The Things Which Jesus Did





John 21:25.---' And there are also many other things which Jesus did, the which, if they should be written every one, I suppose that even the world itself could not contain the books that should be written.'

It is a curious coincidence that the very next words in our New Testament contain something about 'things which Jesus did.' It is the Book which we call 'Acts of the Apostles.' It is little doubt that the men who wrote the New Testament would have regarded that Book of acts as nothing less than a second volume of the story of Jesus. The writer of this Gospel makes Jesus say that one who believed in Him would do the works that He was doing, and greater works still. 'Greater works than these shall he do, because I am going to the Father.' He was not going away, after all. He went to the Father, 'in whom we live, and move, and have our being.' He was only going away from human weakness into Divine power, from the limitations He submitted to in order to be a real Man, into the unlimited energies of almighty, all knowing Love. No longer was he bound within what a man, even a perfect man, could do. His last word was that He would be with us all the days even unto the end of the age.
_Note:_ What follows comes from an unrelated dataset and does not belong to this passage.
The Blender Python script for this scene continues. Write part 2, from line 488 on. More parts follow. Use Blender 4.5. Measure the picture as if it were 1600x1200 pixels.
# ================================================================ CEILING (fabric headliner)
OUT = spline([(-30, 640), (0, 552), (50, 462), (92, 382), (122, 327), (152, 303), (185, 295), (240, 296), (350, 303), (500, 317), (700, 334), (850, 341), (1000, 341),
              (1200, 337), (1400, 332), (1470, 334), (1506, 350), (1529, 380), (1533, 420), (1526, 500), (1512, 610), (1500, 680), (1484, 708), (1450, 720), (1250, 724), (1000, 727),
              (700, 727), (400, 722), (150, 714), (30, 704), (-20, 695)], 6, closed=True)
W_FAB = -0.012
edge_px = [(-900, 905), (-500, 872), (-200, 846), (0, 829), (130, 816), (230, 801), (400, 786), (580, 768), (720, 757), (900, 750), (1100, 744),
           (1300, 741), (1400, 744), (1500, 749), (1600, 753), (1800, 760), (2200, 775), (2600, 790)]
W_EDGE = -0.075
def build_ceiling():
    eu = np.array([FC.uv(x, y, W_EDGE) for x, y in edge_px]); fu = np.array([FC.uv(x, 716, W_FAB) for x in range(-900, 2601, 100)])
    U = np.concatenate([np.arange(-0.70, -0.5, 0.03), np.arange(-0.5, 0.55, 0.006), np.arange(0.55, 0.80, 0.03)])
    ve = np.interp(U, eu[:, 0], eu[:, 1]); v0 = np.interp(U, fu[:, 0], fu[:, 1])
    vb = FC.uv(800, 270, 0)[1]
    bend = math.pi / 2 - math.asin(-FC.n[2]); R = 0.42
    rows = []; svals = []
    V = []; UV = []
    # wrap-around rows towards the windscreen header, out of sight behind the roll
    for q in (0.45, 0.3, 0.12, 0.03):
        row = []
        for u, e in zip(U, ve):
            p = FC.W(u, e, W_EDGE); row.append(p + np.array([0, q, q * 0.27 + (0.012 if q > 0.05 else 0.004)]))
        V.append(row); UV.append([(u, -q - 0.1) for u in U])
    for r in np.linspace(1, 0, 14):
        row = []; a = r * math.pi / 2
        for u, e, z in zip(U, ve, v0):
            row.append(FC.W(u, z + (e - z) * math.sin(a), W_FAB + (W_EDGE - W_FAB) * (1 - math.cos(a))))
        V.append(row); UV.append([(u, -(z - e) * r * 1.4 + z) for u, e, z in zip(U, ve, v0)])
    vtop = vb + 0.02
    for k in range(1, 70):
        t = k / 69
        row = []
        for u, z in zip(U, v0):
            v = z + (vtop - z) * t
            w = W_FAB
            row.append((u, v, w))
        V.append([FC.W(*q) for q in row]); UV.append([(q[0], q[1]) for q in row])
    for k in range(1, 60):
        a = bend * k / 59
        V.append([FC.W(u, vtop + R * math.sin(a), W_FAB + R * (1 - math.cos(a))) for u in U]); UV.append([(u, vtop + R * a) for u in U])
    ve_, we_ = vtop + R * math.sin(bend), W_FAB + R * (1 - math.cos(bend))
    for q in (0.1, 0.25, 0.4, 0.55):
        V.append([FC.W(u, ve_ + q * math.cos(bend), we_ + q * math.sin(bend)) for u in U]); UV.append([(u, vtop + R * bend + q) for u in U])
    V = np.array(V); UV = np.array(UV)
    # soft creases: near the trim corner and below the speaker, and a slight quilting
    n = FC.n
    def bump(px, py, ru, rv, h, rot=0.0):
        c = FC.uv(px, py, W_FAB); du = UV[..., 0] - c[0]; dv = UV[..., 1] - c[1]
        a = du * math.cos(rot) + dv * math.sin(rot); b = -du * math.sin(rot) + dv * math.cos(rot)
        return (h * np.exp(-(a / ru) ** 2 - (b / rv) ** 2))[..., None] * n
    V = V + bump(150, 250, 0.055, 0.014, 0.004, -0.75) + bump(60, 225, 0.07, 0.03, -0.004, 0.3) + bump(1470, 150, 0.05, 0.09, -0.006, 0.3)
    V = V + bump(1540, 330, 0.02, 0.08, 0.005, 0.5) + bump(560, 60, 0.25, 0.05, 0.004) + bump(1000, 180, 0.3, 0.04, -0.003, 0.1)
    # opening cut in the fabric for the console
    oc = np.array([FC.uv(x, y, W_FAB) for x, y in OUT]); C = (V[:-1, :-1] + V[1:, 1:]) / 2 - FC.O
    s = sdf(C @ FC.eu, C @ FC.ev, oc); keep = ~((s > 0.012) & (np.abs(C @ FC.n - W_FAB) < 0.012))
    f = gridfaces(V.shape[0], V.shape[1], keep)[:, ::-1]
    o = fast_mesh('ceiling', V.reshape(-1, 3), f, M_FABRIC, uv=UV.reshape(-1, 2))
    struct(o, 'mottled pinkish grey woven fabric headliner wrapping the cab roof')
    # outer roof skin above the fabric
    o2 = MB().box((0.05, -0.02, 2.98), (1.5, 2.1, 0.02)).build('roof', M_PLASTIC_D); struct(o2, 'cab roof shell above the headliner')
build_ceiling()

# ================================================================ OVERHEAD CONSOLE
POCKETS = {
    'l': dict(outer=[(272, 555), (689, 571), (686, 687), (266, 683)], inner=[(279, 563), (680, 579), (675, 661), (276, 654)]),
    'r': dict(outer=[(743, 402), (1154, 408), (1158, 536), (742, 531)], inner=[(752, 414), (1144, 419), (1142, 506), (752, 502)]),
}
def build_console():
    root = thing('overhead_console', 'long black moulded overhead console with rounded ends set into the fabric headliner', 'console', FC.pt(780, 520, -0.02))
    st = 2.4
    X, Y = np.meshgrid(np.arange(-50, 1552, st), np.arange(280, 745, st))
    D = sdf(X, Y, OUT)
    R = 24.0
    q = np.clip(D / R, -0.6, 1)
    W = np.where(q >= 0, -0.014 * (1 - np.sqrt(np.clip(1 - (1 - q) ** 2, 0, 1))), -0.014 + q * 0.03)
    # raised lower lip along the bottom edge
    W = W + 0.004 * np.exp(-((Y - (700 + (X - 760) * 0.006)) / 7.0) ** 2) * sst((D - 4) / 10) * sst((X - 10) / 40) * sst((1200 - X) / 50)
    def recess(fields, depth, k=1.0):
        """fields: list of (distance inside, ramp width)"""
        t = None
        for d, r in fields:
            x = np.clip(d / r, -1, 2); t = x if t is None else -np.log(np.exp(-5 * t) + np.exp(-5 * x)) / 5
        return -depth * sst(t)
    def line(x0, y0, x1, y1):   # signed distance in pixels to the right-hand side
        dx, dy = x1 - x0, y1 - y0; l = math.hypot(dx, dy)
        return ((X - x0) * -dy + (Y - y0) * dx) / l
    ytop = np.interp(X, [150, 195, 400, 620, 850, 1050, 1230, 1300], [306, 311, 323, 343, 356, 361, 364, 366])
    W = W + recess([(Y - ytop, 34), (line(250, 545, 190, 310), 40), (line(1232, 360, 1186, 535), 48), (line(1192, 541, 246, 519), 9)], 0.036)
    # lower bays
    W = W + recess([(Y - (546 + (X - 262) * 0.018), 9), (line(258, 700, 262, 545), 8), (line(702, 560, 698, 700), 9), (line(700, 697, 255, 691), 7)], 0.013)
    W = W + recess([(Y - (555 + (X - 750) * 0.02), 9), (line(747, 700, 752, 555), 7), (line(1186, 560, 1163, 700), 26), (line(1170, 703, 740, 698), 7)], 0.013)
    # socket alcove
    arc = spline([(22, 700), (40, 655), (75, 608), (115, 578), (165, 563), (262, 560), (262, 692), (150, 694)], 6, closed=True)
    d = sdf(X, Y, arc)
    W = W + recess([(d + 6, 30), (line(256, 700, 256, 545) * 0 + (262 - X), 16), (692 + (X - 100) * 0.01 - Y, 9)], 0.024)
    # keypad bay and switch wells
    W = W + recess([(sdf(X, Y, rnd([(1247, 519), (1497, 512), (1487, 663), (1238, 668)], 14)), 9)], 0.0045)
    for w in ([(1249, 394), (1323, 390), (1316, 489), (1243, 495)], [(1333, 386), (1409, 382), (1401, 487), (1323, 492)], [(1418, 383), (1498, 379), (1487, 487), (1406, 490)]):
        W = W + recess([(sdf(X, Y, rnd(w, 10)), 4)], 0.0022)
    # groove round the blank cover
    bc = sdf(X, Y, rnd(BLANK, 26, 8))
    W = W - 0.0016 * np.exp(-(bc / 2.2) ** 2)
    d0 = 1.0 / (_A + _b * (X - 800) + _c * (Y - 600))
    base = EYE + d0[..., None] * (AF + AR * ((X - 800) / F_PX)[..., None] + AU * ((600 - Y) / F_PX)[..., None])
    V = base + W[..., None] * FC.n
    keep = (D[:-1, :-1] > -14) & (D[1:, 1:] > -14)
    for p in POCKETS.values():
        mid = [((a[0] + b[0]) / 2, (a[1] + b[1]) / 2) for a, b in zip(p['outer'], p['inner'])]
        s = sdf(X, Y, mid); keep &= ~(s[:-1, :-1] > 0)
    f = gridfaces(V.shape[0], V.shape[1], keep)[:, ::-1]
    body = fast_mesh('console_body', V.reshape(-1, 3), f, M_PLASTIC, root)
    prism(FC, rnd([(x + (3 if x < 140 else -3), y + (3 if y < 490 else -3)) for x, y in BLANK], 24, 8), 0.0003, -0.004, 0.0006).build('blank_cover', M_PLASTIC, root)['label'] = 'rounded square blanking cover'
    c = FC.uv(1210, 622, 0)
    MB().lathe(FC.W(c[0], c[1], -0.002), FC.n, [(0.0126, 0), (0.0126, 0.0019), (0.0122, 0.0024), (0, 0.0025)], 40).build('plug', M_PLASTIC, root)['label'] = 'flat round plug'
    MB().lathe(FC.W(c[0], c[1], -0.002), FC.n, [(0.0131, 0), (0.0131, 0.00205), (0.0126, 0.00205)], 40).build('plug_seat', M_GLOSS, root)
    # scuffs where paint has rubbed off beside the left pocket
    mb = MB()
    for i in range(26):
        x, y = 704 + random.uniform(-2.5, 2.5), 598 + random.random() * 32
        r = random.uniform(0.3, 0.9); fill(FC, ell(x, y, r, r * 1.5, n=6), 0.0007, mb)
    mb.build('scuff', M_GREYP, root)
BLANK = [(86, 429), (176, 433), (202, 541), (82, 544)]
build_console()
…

It is not only in distant places or times that such things have been done. We can see them any day around us. There are Gospels to tell us where Jesus has been today, Acts of twenty first-century Apostles of the Redeemer, 'living Epistles, known and read of all men,' true messages from the Father in heaven, and many a revelation of the ways of God to men. We cannot take them down from the shelves of a library, but every one of us may read them if we will. And all of them together heap up the proof that the Jesus who died is alive and among us for evermore.

But 'the books that are being written' come still closer to our own lives. There is a Book being written now about every one of us. It tells not of our deeds and words alone, but of our thoughts. And it tells everything, with a completeness and a truth we could never match it if we wrote about ourselves. Each day there is something new set down in that record. And what is written, is written.

And the Day is coming when before the Great White Throne the judgment will be set and the books opened, and the dead will be judged by the things written therein. What will the record be for us? A story of wealth, pleasure, learning, success? We shall have little use for such things then. The one question will be whether our story is a new volume of 'the things that Jesus did.' For if it is, there will be many another yet to be written that will be 'burdened with His name,' and our lives will thus be blessed beyond all thought for evermore. But if we knew of Him and left Him out of our lives, we had better never have been born.